“Reasonable Expectations of the Insured” Did Not Defeat Clear Policy Exclusion of “Insured vs. Insured” Claims

Abboud v. National Union Fire Ins. Co., 450 N.J. Super. 400 (App. Div. 2017).  This opinion by Judge Ostrer interpreted an “insured vs. insured” exclusion in a directors and officers liability insurance policy.  That exclusion generally bars coverage for claims by one insured against another, such as counterclaims brought against plaintiff by his fellow officers of a limited liability company and that LLC itself.  After the insurer denied coverage, plaintiff brought this declaratory judgment action against the insurer.  The Law Division granted summary judgment to the insurer, and the Appellate Division, applying the de novo standard of review applicable to summary judgment decisions and to contract interpretation, affirmed that ruling today.

“The insured vs. insured exclusion is one of several exclusions in the D&O section for which the insurer ‘shall not be liable to make any payment for Loss in connection with any Claim made against the Insured.’  The exclusion disallows claims depending on which party raises them; specifically, it excludes any claim ‘which is brought by or on behalf of a Company or an Individual Insured, other than an Employee of the Company ….'”  Judge Ostrer found “nothing ambiguous, convoluted, or opaque about this exclusion when interpreted in accord with the definitional provisions.  The exclusion disallows coverage when the claim is raised by either an executive of the company (i.e., an ‘Individual Insured’ who is not an ‘Employee’) or the company itself.”  Since the counterclaim as to which plaintiff sought coverage was brought by the company and plaintiff’s fellow officers/insureds, the exclusion applied.

Plaintiff, however, argued that his reasonable expectations were violated by the denial of coverage.  Judge Ostrer did not agree.  The principle that insurance policies are to be construed to comport with the reasonable expectations of the insured is “narrowly confined” to “exceptional circumstances.”  The insured’s expectations must be “real” and “objectively reasonable,” and the court must consider whether the insurer’s view would “largely nullify the insurance” or defeat its basic purpose.  If a public interest would be sacrificed, or if the insured is not a sophisticated consumer, the reasonable expectations doctrine is more likely to prevail.

Here, all the considerations pointed against plaintiff.  He was a “presumably sophisticated consumer” involved with commercial, not personal, insurance.  There was no public interest in finding coverage, there was no evidence that plaintiff expected coverage or that such an expectation would have been reasonable, and the policy language was straightforward and not confusing.

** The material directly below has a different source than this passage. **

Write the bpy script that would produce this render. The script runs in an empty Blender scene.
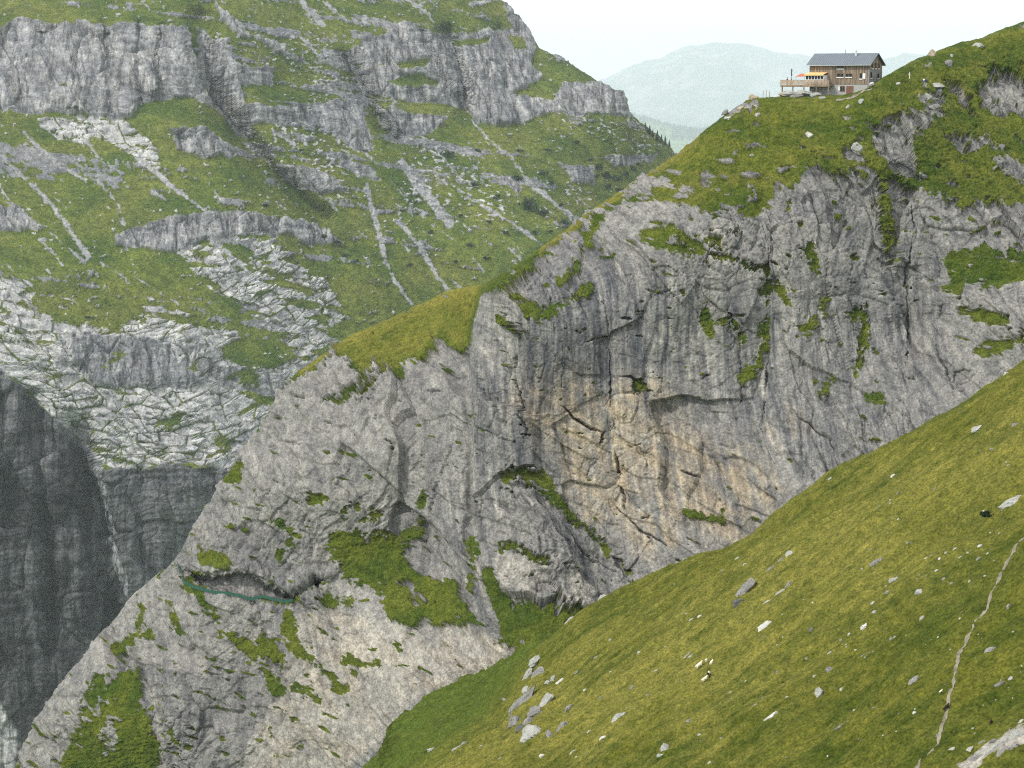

Plaintiff also contended that the exclusion applied only where there was collusion between the respective insureds.  Judge Ostrer noted that there was some support for the idea that the “insured vs. insured” exclusion had arisen as a response to lawsuits where “insured corporations sued their own directors to recoup operational losses caused by improvident or unauthorized actions.”  Caselaw elsewhere, however, stated that this exclusion was not limited to cases of collusion, but also applied to “bitter disputes” among members of a corporate family.  Quoting Judge Posner of the Seventh Circuit, Judge Ostrer said that plaintiff’s collusion argument “confus[es] a rule with its rationale.”  Accordingly, the panel affirmed summary judgment for the insurer.